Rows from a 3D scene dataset
_ _ _
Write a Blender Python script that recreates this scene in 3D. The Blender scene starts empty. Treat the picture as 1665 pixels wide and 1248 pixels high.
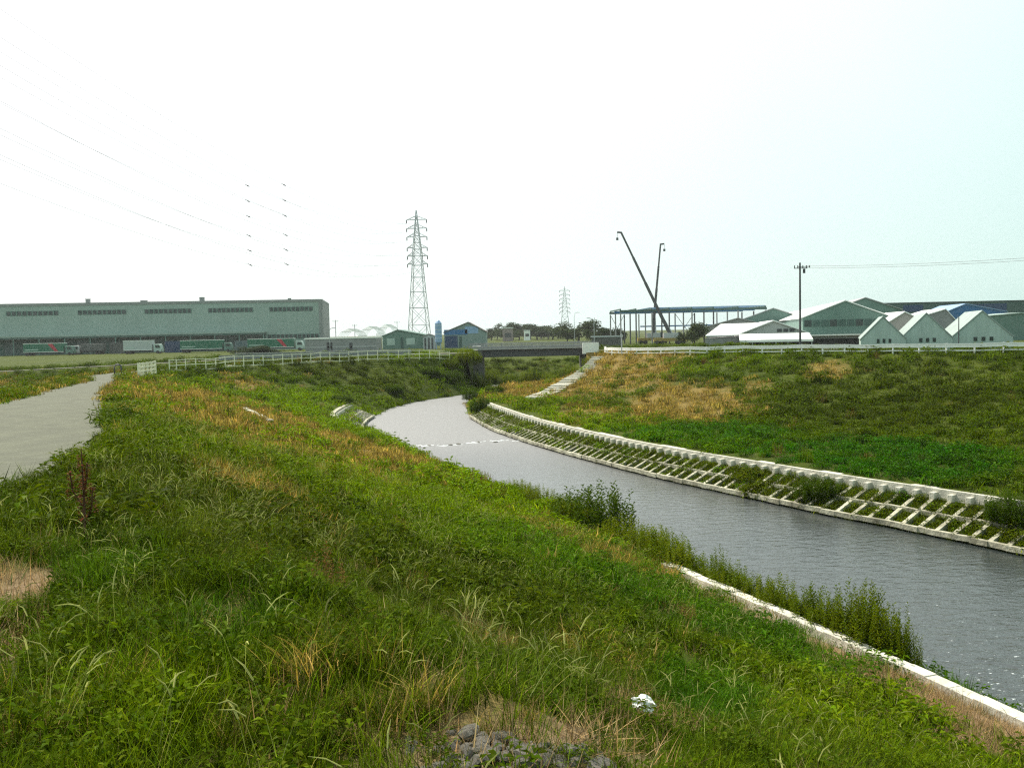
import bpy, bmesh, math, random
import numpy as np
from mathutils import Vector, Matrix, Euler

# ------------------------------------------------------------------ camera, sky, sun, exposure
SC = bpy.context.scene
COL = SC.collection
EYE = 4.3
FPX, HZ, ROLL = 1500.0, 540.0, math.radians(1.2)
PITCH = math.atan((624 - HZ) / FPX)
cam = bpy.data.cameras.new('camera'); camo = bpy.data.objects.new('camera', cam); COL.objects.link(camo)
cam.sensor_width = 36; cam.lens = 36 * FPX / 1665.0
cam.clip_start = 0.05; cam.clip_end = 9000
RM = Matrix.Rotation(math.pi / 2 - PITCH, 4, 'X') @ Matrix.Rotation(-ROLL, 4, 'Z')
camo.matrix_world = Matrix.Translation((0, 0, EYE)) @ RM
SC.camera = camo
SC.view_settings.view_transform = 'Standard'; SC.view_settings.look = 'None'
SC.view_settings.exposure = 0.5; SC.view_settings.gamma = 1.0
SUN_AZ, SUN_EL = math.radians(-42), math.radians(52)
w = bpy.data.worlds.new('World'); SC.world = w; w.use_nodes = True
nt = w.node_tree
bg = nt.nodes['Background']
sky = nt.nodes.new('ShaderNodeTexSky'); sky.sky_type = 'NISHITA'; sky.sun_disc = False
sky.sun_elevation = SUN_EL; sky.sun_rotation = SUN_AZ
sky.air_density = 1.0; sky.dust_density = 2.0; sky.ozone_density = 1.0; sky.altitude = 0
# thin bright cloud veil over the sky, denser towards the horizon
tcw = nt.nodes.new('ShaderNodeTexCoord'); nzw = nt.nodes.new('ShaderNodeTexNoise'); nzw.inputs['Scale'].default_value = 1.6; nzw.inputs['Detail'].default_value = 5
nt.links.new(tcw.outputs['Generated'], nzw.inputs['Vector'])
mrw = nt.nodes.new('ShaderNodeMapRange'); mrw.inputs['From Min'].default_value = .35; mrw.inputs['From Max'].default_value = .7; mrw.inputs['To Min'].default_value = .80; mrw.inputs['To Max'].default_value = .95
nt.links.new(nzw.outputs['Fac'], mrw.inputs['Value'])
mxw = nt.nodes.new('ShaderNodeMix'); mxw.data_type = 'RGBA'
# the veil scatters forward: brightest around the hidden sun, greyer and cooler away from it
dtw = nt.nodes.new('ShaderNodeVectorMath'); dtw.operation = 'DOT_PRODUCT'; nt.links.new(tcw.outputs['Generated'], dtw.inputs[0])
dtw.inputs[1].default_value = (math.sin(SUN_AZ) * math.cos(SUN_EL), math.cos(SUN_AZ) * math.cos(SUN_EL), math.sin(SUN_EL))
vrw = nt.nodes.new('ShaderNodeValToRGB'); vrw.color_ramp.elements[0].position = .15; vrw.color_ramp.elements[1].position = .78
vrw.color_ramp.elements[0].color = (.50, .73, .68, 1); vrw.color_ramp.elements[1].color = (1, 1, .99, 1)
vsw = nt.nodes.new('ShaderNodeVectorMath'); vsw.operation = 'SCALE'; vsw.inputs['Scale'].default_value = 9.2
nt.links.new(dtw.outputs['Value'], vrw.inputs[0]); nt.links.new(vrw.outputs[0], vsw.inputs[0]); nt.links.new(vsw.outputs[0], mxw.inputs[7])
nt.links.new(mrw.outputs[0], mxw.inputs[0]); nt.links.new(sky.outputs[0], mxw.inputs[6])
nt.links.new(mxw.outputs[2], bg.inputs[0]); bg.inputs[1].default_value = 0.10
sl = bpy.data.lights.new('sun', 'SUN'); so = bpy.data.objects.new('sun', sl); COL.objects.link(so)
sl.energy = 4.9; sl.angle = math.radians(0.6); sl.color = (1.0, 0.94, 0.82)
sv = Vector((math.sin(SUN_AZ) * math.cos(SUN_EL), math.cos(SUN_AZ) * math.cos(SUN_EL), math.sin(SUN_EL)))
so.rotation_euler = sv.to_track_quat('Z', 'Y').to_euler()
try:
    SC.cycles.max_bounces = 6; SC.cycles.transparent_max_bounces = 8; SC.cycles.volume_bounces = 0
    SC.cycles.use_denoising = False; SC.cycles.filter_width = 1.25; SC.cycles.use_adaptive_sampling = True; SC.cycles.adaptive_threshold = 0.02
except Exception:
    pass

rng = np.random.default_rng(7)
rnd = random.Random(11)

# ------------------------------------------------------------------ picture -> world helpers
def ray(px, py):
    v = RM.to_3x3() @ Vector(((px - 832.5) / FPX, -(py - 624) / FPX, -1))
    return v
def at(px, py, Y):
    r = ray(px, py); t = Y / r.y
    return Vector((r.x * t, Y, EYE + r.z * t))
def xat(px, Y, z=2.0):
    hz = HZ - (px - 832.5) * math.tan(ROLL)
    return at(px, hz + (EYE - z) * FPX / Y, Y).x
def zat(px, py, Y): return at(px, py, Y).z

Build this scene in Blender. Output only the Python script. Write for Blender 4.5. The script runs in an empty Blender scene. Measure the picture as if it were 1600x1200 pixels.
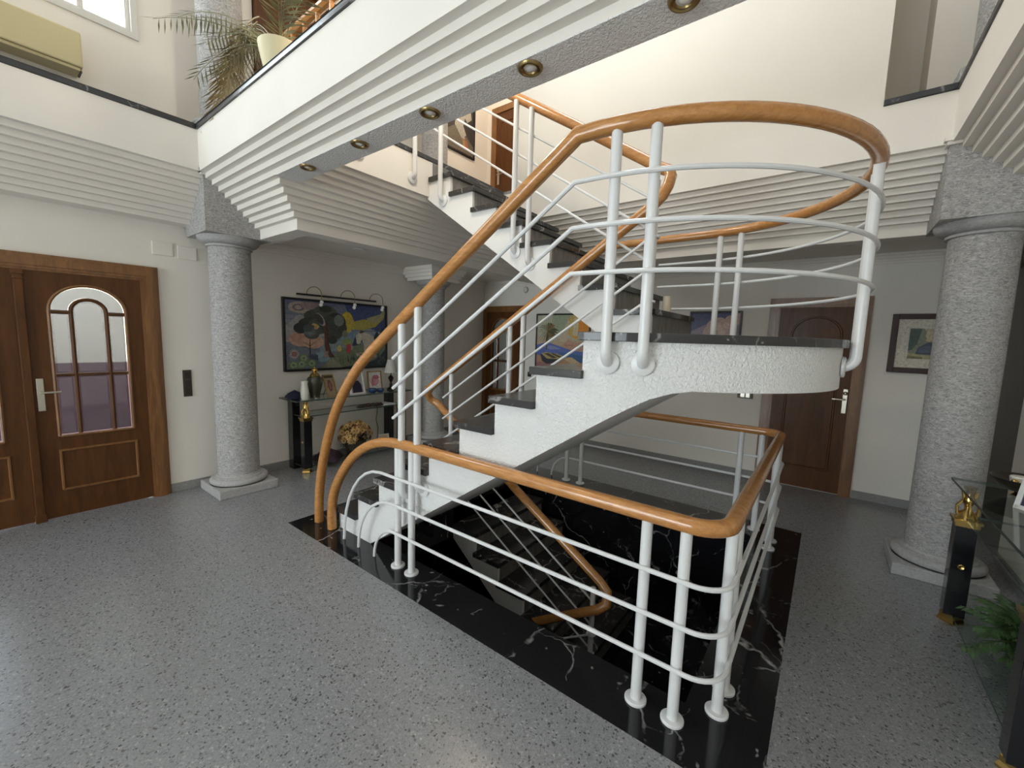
_ _ _
**EXERCISE OBJECTIVE**.
Could you repeat exactly the lines from the first one of the records above through the line containing "from mathutils import Vector, Matrix, Euler", leaving out any pictures?

**WRITTEN ANSWER**.
Write a Blender Python script that recreates this scene in 3D. The Blender scene starts empty. Treat the picture as 1665 pixels wide and 1248 pixels high.
import bpy, bmesh, math, random
import numpy as np
from mathutils import Vector, Matrix, Euler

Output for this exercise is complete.